British Board of Film Classification archives with Pebble Beach
The British Board of Film Classification (BBFC) has completed a new facility designed to house its massive archive that will be stored as digital files. The archive, now made up of a library of 200,000 VHS tapes, is being preserved and access to the material automated with a new Neptune automation platform from Pebble Beach Systems.
Since its inception in 1912, the BBFC has been the independent body responsible for the approval of all cinematic releases in the UK. Its present day activities now include the certification of DVDs, videos and computer games. The new facility will bring BBFC’s archived video material into a digital domain, allowing the organization to improve productivity.

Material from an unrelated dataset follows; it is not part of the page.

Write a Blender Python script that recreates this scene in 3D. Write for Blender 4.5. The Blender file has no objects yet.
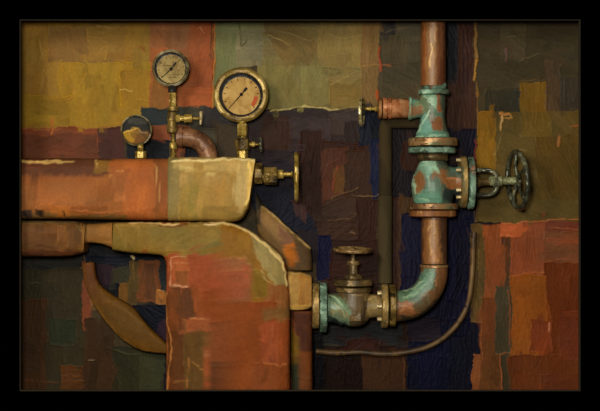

The new Neptune automation system gives the BBFC a flexible, efficient and user-friendly system that allows the simultaneous ingest of material from 12 VTRs distributed across three ingest positions. Using a custom interface to Digital Rapids’ API, Neptune can synchronize the serial control of the VHS machines with the Ethernet control of Digital Rapids’ encoders to create MPEG and WM9 versions of each videotape in real time. Quality control of both files is carried out using Pebble Beach’s Browse Markup application, whereby clip metadata is added and graded before the media files and the quality data is on passed to BBFC’s internal traffic system.
The tapeless archive system has being integrated by Sun Microsystems and incorporates ingest and archive management facilities that the BBFC has kept separate in order to allow future integration of new video formats and ingest methods. The scalable nature of the system means additional storage or ingest capacity can be added without significant modification to the existing system.